With the availability of Apple’s much-anticipated iPhone at T-minus 18 days, there seems to be a hum in the blogosphere that’s unmistakable–like the weeks leading up to the release of the Wii, or the WoW Expansion, or Avaya Communication Manager 4.0 (ok not so much). For sure, the buzz on the iPhone is everywhere.
If you’ve been watching the NBA Finals, you’ve seen two things: the Cavs being humbled by a team that’s twice the team the Pistons are, and, yup, iPhone commercials. The commercials are in keeping with the original Stevenote introducing the device back at Macworld in January–demonstrations of web browsing, the mapping/nav application, and of course, the media library stuff. All very cool. What we’ve seen about the iPhone up until now has been quite exciting.

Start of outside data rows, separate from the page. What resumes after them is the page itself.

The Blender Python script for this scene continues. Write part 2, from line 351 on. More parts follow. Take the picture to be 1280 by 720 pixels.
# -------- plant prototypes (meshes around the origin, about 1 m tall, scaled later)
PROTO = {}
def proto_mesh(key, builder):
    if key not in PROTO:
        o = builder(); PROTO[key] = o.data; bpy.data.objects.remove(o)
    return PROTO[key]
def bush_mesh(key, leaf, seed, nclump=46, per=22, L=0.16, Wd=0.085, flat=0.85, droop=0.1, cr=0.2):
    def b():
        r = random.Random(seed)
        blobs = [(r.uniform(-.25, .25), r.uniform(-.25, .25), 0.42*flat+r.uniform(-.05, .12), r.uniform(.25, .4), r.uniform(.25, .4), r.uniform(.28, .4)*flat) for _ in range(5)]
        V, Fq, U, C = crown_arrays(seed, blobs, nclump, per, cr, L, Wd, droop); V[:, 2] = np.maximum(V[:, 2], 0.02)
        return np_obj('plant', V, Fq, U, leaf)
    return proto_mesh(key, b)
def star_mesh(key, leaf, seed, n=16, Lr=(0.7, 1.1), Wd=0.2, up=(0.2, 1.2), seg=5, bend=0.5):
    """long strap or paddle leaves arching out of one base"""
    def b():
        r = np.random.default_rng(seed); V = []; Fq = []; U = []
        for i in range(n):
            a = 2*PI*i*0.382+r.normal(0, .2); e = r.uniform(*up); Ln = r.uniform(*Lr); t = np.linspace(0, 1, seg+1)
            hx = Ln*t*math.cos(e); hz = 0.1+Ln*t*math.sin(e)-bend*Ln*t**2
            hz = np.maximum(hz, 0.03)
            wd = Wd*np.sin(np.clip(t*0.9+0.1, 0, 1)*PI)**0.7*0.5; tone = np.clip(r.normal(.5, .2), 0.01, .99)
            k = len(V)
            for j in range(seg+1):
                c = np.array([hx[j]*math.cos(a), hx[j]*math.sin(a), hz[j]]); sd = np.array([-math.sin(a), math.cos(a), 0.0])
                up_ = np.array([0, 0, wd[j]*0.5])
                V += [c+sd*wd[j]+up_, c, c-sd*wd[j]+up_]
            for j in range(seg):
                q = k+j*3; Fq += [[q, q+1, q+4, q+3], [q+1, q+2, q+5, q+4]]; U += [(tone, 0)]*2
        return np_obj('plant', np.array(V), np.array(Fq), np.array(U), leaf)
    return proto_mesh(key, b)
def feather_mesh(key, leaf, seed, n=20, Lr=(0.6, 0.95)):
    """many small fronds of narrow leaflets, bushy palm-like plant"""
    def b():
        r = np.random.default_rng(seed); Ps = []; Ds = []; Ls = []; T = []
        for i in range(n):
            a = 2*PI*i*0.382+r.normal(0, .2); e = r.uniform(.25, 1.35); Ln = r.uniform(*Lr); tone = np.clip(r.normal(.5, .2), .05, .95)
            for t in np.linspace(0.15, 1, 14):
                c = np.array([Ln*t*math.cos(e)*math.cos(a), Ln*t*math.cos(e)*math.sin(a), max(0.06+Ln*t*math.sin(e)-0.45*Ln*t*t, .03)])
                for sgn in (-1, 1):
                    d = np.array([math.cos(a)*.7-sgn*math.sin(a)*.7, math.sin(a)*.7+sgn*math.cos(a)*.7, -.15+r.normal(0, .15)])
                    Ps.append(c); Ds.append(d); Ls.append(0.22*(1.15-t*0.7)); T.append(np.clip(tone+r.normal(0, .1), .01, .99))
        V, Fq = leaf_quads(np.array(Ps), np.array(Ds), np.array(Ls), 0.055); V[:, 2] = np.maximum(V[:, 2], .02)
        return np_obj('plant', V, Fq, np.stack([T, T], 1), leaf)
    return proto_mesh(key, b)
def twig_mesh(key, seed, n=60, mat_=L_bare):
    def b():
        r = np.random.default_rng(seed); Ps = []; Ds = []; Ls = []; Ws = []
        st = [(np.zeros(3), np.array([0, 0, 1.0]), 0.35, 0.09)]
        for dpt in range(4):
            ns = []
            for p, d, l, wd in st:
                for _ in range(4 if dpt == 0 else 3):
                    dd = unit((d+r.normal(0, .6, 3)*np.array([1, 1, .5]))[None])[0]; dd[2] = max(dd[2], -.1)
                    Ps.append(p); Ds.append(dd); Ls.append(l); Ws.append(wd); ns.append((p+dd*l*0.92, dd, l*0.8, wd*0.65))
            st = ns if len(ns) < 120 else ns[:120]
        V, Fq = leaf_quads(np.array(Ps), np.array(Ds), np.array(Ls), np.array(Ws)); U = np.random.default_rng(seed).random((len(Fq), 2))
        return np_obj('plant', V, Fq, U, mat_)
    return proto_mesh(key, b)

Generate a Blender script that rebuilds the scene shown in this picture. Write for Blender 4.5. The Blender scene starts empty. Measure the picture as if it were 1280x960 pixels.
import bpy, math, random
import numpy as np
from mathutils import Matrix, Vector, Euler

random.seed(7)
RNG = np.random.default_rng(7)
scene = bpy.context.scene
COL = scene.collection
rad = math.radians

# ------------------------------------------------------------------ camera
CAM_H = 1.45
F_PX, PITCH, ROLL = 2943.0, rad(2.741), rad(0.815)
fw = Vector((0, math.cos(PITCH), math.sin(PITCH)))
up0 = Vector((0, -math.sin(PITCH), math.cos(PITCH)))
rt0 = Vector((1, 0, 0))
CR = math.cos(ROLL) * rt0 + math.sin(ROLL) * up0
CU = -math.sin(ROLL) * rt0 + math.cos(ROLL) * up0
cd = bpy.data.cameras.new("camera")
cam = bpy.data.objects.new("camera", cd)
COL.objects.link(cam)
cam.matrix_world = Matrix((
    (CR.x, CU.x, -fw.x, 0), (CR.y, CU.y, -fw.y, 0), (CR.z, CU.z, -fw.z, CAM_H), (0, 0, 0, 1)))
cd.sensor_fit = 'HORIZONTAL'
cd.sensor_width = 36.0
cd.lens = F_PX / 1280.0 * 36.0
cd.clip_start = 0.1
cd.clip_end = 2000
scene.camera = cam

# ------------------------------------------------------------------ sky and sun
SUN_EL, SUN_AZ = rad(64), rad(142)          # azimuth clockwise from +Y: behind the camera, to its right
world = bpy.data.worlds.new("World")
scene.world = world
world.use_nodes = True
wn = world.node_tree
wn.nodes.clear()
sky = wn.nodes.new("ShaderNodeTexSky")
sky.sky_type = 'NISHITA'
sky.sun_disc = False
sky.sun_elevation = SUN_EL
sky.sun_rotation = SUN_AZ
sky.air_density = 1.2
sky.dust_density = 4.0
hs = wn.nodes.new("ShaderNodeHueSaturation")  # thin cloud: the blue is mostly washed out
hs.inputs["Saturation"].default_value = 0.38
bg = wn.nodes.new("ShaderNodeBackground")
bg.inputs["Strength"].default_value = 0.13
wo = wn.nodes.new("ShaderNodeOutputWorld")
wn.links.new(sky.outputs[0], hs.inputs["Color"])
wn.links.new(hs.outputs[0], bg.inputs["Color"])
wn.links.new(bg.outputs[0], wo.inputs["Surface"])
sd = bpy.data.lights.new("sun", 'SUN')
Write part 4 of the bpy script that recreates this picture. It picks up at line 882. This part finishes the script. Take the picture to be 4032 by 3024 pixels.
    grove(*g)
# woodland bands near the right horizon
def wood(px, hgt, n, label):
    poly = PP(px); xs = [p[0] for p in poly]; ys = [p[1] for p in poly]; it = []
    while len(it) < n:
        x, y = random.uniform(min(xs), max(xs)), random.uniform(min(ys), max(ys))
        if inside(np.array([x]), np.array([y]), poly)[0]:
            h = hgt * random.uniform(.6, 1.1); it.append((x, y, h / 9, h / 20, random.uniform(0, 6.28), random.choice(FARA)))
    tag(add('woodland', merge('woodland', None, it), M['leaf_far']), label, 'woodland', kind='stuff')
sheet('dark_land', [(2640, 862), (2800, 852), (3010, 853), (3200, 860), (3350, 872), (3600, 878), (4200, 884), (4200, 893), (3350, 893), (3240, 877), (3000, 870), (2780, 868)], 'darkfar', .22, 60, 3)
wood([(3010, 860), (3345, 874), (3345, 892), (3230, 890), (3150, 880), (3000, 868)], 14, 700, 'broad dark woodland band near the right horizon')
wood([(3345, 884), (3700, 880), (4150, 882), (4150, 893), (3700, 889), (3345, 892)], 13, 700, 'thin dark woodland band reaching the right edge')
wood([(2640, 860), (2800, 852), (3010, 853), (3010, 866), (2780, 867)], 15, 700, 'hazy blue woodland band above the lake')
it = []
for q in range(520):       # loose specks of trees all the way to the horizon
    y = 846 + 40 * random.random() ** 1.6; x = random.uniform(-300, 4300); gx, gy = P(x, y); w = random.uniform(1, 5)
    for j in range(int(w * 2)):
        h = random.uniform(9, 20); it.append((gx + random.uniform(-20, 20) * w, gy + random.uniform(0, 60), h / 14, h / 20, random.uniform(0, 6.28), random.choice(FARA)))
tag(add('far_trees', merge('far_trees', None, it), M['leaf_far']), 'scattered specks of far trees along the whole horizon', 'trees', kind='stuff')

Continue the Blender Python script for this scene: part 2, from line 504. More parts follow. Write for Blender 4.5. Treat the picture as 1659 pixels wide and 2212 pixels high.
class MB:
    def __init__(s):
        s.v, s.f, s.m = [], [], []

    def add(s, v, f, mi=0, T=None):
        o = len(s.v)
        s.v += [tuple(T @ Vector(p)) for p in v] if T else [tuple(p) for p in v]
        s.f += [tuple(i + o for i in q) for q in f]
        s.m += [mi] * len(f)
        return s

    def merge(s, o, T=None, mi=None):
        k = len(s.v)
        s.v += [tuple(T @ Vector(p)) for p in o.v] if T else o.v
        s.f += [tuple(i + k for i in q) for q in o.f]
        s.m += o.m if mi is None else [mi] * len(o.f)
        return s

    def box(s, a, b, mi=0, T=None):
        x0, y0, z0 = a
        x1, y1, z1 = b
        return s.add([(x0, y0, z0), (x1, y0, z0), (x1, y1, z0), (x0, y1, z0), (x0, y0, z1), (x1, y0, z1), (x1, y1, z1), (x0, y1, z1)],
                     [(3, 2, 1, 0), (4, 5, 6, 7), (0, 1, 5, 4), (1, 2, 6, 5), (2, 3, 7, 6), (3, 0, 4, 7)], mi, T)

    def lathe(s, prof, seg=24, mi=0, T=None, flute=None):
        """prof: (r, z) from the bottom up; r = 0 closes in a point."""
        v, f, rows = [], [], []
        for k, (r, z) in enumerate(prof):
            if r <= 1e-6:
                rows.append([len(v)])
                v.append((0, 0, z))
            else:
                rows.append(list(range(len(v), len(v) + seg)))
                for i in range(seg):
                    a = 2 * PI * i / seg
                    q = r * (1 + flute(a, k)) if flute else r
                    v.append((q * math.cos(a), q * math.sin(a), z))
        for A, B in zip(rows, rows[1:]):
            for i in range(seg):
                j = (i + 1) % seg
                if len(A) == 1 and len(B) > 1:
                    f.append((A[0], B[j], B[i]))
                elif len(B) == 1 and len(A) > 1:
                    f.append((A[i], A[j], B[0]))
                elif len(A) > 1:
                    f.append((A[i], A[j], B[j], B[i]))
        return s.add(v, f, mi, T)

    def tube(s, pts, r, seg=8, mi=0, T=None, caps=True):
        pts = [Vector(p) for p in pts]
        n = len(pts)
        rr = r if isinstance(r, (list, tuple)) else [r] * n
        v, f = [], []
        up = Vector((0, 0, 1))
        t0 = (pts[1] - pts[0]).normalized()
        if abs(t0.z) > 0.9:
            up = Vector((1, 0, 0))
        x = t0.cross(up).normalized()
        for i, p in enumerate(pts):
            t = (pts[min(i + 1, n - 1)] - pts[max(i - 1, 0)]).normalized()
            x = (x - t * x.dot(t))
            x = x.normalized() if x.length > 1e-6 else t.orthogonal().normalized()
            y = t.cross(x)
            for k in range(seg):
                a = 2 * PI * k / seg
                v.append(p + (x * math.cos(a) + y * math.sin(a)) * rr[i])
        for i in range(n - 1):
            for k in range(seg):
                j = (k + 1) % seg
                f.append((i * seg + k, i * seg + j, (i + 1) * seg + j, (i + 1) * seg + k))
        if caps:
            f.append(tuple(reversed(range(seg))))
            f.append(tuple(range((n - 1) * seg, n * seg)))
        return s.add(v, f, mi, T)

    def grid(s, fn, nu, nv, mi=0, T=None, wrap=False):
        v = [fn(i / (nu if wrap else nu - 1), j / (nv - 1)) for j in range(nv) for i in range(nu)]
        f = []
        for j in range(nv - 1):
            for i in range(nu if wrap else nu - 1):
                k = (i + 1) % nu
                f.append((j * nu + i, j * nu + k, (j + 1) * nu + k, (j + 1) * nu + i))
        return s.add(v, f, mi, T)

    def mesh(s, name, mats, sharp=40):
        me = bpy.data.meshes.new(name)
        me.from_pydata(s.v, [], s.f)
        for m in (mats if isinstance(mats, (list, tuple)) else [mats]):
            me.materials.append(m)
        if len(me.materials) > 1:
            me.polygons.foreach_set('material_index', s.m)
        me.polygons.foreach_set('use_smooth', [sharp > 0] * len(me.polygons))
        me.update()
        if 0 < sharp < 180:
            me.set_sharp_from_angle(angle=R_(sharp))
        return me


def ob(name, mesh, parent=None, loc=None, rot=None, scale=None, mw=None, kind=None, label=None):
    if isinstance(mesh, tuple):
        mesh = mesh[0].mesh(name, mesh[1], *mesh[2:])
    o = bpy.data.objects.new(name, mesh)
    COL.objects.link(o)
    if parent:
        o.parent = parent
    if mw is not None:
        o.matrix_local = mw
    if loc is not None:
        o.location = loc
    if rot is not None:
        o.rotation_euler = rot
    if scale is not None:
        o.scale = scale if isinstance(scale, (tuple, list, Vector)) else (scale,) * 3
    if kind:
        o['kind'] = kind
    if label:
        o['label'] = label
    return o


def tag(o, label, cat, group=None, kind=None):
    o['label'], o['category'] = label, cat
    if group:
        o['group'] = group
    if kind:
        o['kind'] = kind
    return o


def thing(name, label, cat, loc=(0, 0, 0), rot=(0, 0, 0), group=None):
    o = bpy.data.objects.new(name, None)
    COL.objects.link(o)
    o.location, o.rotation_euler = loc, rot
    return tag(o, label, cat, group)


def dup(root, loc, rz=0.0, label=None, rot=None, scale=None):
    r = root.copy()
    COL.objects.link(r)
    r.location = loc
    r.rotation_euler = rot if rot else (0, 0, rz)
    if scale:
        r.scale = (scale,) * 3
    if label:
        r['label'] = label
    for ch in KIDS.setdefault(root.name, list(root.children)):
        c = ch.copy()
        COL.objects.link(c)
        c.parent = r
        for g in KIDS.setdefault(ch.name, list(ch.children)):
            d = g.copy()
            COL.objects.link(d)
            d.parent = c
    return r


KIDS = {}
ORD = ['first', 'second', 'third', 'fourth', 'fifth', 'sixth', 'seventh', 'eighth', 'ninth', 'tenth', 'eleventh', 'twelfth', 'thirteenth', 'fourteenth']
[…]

What’s most exciting is the stuff we haven’t seen. In the span of a few months, the rumor mill has gone nonstop in three shifts, giving rise to some credible and intriguing rumors. Let’s start with Russell Shaw, who thinks the iPhone will be used for direct wireless access to commercial movie content. While this would be cool, I would much rather see the iPhone sport a form-fitting front-end for my favorite digital media site, YouTube. Not so far fetched, at least according to Jobs.
Then came the mysterious “missing disclaimer”. Originally, the iPhone ads contained a disclaimer line stating that a two-year contract was required. Later, the disclaimer disappeared. Some thought this meant that the iPhone might be available loose, ie. Apple wasn’t going to push the 2-year commitment as heavily as it seemed at first. I for one think the discount-in-exchange-for-contract revenue protection technique is a major pain and Apple should just sell this thing loose for $700 or whatever. Hey, Nokia does it. And people buy em.
It’s interesting to note that, despite the continued non-existence of the iPhone as a commercially-avaiable product, you can already purchase a silicone skin for it for $2 on eBay. My how those eBay entrepreneurs think fast!
Of course, the rumor rubber meets the road only when the facts come from on high at an actual Stevenote. And during today’s WWDC–NO NEW DETAIL ON THE IPHONE except for one tidbit right at the end, during which Steve let the whole room down by announcing there will be no Software Developer Kit for the iPhone, but that web-based Ajax applications will be consider kosher as suitable iPhone add-ons. And the web apps will ostensibly run offline, meaning you don’t need to be on the grid in order to get an Ajax interface into the web browser. Let’s hope this doesn’t end up being too much trouble, as web-based apps on mobile devices often are (even the N800 is painful to use the web on sometimes). But the demo given by the iPhone development people looked very promising.
Still no VoIP or videoconferencing on the iPhone, it would seem.